El escenario tiene 716,5 metros cuadrados de tierra roja. Está en el Bois de Boulogne en París. Y su propietario se llama Rafael Nadal Parera. Es un tenista que acaba de cumplir los 32 años. Un campeón estratosférico que ayer levantó por undécima vez la Copa de los Mosqueteros. La primera se la llevó a su pueblo de Manacor en el 2005 y desde entonces nadie le ha ganado una final en la central Philippe Chatrier. El último en intentarlo ha sido Dominic Thiem, un austríaco de 24 años señalado como el hereredero que se marchó de la centenaria central tras sufrir un duro correctivo al perder por 6-4, 6-3 y 6-2 de manos de un extraordinario campeón, indestructible casi, que a sus 32 años sumó además el 17º Grand Slam de su carrera y, con su exhibición, anunció que le queda cuerda para rato.

«La victoria pertenece al más obstinado» era el lema del legendario piloto francés Roland Garros al que ayer antes de comenzar la final se homenajeó. Esa divisa la podría haber firmado el mismo Nadal. Nadie es más obstinado que él para superar contratiempos y buscar la victoria como si la vida le fuera en ello. Así ha escrito su leyenda. Y ayer volvió a hacerlo. El programa oficial del torneo anunciaba la final preguntándose en la portada «¿Cambio de poder?». Parece que no conocen a Nadal pero, por si acaso, el campeón demostró de salida que no quería sustos. Tenía un respeto máximo a Thiem.

Nadal no quería sorpresas como en otros partidos y desde el primer punto usó la máxima presión. En cinco minutos tenía el 2-0 y Thiem solo había ganado un punto de seis. Su plan funcionaba. El austríaco, que dijo que tenía uno «para ganar a Nadal», no parecía poder emplearlo ante la presión a la que le sometía el número 1 del mundo manteniéndolo a 5 metros de la linea de fondo y machacándole el revés una y otra vez.

ESFUERZO SOBREHUMANO / Thiem zafó el 3-0 como pudo y rompió el saque de Nadal para igualar el marcador (3-3).
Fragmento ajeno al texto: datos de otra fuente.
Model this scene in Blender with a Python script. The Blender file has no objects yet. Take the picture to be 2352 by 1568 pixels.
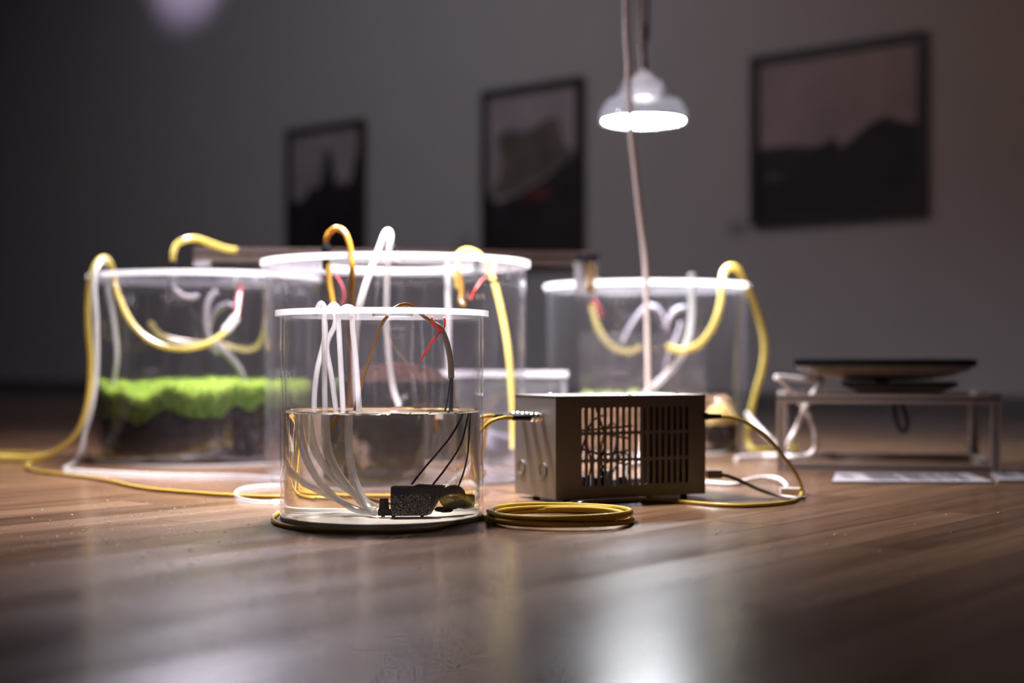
import bpy, bmesh, math, random
from mathutils import Vector, Matrix
random.seed(7)
scene = bpy.context.scene
C = scene.collection
PI = math.pi

# ------------------------------------------------------------------ camera
FPX, CX, HY, CH = 3300.0, 1176.0, 830.0, 0.231      # focal length (px), centre column, horizon row, camera height
cam_d = bpy.data.cameras.new('camera')
cam_d.sensor_width = 36.0
cam_d.lens = 36.0 * FPX / 2352.0
cam_d.shift_y = (HY - 784.0) / 2352.0
cam_d.clip_start = 0.02
cam_d.dof.use_dof = True
cam_d.dof.focus_distance = 2.10
cam_d.dof.aperture_fstop = 1.7
cam_d.dof.aperture_blades = 0
cam = bpy.data.objects.new('camera', cam_d)
cam.location = (0, 0, CH)
cam.rotation_euler = (PI / 2, 0, 0)
C.objects.link(cam)
scene.camera = cam

# ------------------------------------------------------------------ view, world, room lights
vs = scene.view_settings
vs.view_transform = 'Standard'
vs.look = 'None'
vs.gamma = 1.0
vs.use_curve_mapping = False
vs.exposure = 0.0
cy = scene.cycles
cy.use_denoising = True
cy.max_bounces = 10
cy.diffuse_bounces = 2
cy.glossy_bounces = 4
cy.transmission_bounces = 8
cy.transparent_max_bounces = 48
cy.use_adaptive_sampling = True
cy.adaptive_threshold = 0.12
cy.adaptive_min_samples = 14
cy.sample_clamp_indirect = 12.0
cy.blur_glossy = 0.6
cy.caustics_reflective = False
cy.caustics_refractive = True

world = bpy.data.worlds.new('room_dusk')
scene.world = world
world.use_nodes = True
bg = world.node_tree.nodes['Background']
bg.inputs[0].default_value = (0.80, 0.85, 1.0, 1)
bg.inputs[1].default_value = 0.032

LAMP_RIGHT, LAMP_MID, LAMP_LEFT = 28.0, 50.0, 14.0   # watts of the three hanging lamps


def room_spot(name, loc, target, watts, color, size_deg, blend, radius):
    d = bpy.data.lights.new(name, 'SPOT')
    d.energy = watts
    d.color = color
    d.spot_size = math.radians(size_deg)
    d.spot_blend = blend
    d.shadow_soft_size = radius
    o = bpy.data.objects.new(name, d)
    o.location = loc
    o.rotation_euler = (Vector(target) - Vector(loc)).to_track_quat('-Z', 'Y').to_euler()
    C.objects.link(o)
    return o


# spots added without fixtures to light the back wall
room_spot('wall_fill_spot', (-3.6, 8.2, 3.3), (-2.32, 10.28, 3.14), 165.0, (0.80, 0.64, 1.0), 27, 1.0, 0.10)  # added violet spot stands in for lens bloom above the moss tank
room_spot('wall_fill_spot', (-2.2, 4.8, 3.3), (-0.9, 8.8, 1.1), 120.0, (0.95, 0.90, 1.0), 112, 1.0, 0.15)
room_spot('wall_fill_spot', (1.0, 3.6, 3.3), (0.9, 7.6, 0.9), 26.0, (1.0, 0.64, 0.54), 85, 1.0, 0.15)
room_spot('wall_fill_spot', (3.2, 3.4, 3.3), (2.9, 6.0, 0.9), 8.0, (1.0, 0.30, 0.10), 80, 1.0, 0.15)  # stands for warm lamp spill from out of view at right


# ------------------------------------------------------------------ coordinates
def P(x, y, D):
    return Vector(((x - CX) / FPX * D, D, CH + (HY - y) / FPX * D))


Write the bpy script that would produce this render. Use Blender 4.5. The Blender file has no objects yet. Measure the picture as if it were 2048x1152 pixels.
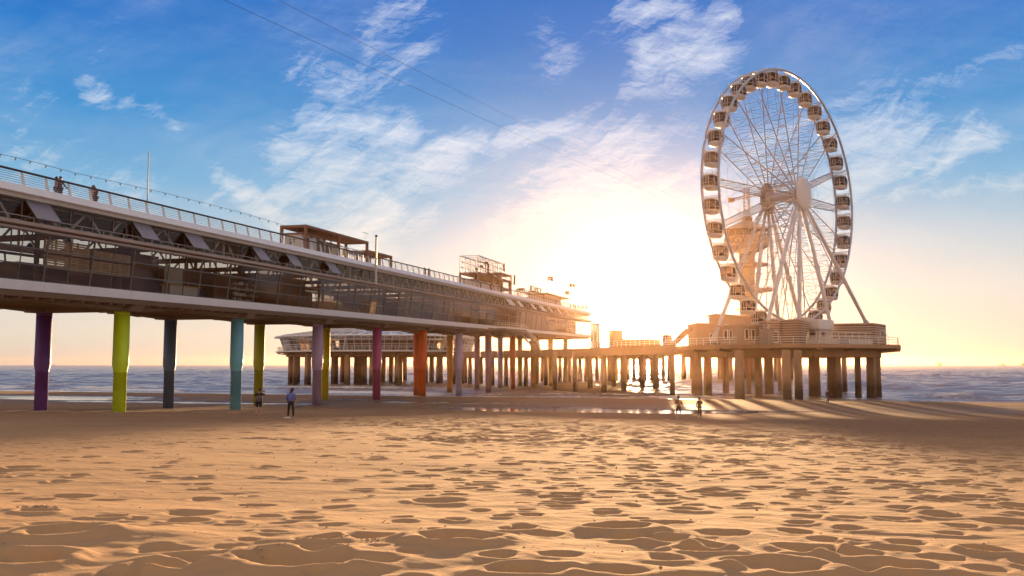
import bpy, math, random
import numpy as np
from mathutils import Vector, Matrix
R_ = random.Random(7)
SC = bpy.context.scene
COL = SC.collection
rad = math.radians
F = 1900.0                      # focal length in pixels of the 2048 px wide photograph
TH = math.atan(153.5 / F)       # the camera looks a little upward
CAMZ = 5.3
ct, st = math.cos(TH), math.sin(TH)

def W(px, py, Y):
    """world point seen at photo pixel (px,py) when it stands Y metres out"""
    u = (px - 1024) / F; v = (576 - py) / F
    d = Vector((u, ct - v * st, v * ct + st))
    k = Y / d.y
    return Vector((d.x * k, Y, CAMZ + d.z * k))
def zat(py, Y): return W(1024, py, Y).z
def xat(px, Y, z=5.0):
    # X for a pixel column at depth Y (height z matters a hair)
    k = Y * ct + (z - CAMZ) * st
    return (px - 1024) / F * k

# ---------------------------------------------------------------- materials
MATS = {}
def mat(name, col, rough=0.6, metal=0.0, var=0.12, scale=3.0, bump=0.0, bscale=20.0, spec=0.5, stretch=None):
    if name in MATS: return MATS[name]
    m = bpy.data.materials.new(name); m.use_nodes = True
    nt = m.node_tree; b = nt.nodes['Principled BSDF']
    b.inputs['Roughness'].default_value = rough; b.inputs['Metallic'].default_value = metal
    b.inputs['Specular IOR Level'].default_value = spec
    tc = nt.nodes.new('ShaderNodeTexCoord')
    mp = nt.nodes.new('ShaderNodeMapping'); nt.links.new(tc.outputs['Object'], mp.inputs[0])
    if stretch: mp.inputs['Scale'].default_value = stretch
    n = nt.nodes.new('ShaderNodeTexNoise'); n.inputs['Scale'].default_value = scale; n.inputs['Detail'].default_value = 5
    nt.links.new(mp.outputs[0], n.inputs['Vector'])
    mx = nt.nodes.new('ShaderNodeMix'); mx.data_type = 'RGBA'
    mx.inputs[6].default_value = (*[max(0, c * (1 - var)) for c in col], 1)
    mx.inputs[7].default_value = (*[min(1, c * (1 + var)) for c in col], 1)
    nt.links.new(n.outputs[0], mx.inputs[0]); nt.links.new(mx.outputs[2], b.inputs['Base Color'])
    if bump:
        n2 = nt.nodes.new('ShaderNodeTexNoise'); n2.inputs['Scale'].default_value = bscale; n2.inputs['Detail'].default_value = 6
        nt.links.new(mp.outputs[0], n2.inputs['Vector'])
        bp = nt.nodes.new('ShaderNodeBump'); bp.inputs['Strength'].default_value = bump; bp.inputs['Distance'].default_value = 0.02
        nt.links.new(n2.outputs[0], bp.inputs['Height']); nt.links.new(bp.outputs[0], b.inputs['Normal'])
    MATS[name] = m
    return m

def glass(name, tint=(0.75, 0.72, 0.66), refl=(0.9, 0.9, 0.95), rough=0.03, minf=0.06):
    if name in MATS: return MATS[name]
    m = bpy.data.materials.new(name); m.use_nodes = True
    nt = m.node_tree; nt.nodes.remove(nt.nodes['Principled BSDF'])
    out = nt.nodes['Material Output']
    t = nt.nodes.new('ShaderNodeBsdfTransparent'); t.inputs[0].default_value = (*tint, 1)
    g = nt.nodes.new('ShaderNodeBsdfGlossy'); g.inputs[0].default_value = (*refl, 1); g.inputs['Roughness'].default_value = rough
    lw = nt.nodes.new('ShaderNodeFresnel'); lw.inputs[0].default_value = 1.5
    ad = nt.nodes.new('ShaderNodeMath'); ad.operation = 'ADD'; ad.inputs[1].default_value = minf; ad.use_clamp = True
    nt.links.new(lw.outputs[0], ad.inputs[0])
    mx = nt.nodes.new('ShaderNodeMixShader')
    nt.links.new(ad.outputs[0], mx.inputs[0]); nt.links.new(t.outputs[0], mx.inputs[1]); nt.links.new(g.outputs[0], mx.inputs[2])
    nt.links.new(mx.outputs[0], out.inputs[0])
    MATS[name] = m
    return m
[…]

Parecía que el austríaco reaccionaba y, con esfuerzos sobrehumanos y mucho riesgo, mantenía el pulso. Pero en el momento decisivo para dilucidar el set todo su trabajo y esfuerzo se vino abajo. Titubeó y tres errores no forzados le costaron el saque y el set tras 57 minutos. Nadal le obligó a jugar al límite cada bola y cuando más dificil el balear sacaba un golpe imposible de su Babolat, ahora una dejada inesperada, después un globo imposible, un passing que limpiaba la línea o una bola que caía a peso muerto, sin respuesta para un Thiem que creía que iba fuera. Un tormento. Puntos que valían por dos o tres por la frustración y desesperación que sienten sus rivales. En esos momentos la montaña se hace difícil de escalar para cualquiera que sea humano, aunque se llame Thiem y esté entrenando en las fuerzas especiales austríacas. «Cuando has perdido un set y vas 3-0 abajo solo ves a Nadal delante tuyo, ves sus diez Roland Garros y detrás a toda su gran familia que parecen muchos más», decía Juan Carlos Ferrero, campeón del 2003.

MANO DORMIDA / Con el plan A en la papelera y el plan B fulminado por Nadal, a Thiem solo le quedaba empezar a «rezar», como había dicho su entrenador Galo Blanco en la víspera. «Confiar en que Nadal no tenga su mejor día». Pero eso en una final y especialmente en Roland Garros nunca va a misa. Nadal no dio opción a pesar de que se asustó en el tercer set (3-1), cuando se le dormía su mano izquierda y tuvo que ser tratado en la pista, quitándole el vendaje compresivo que llevaba y haciéndole masajes. Ya había tenido problemas en el partido contra Diego Schwartzman, aunque entonces dijo que era por la humedad. «Quedaba tan poco. Habría sido terrible, una tragedia» admitía Toni Nadal, que se sentó en su silla del palco como en los viejos tiempos. «Me lo ha pedido Moyà», explicó. «Yo ahora soy su tío no su entrenador», aunque su voz resonó todo el partido en la Chatrier. No hubo tragedia. Tras 2 horas y 42 minutos Nadal levantó los brazos al cielo. La undécima se va para Manacor.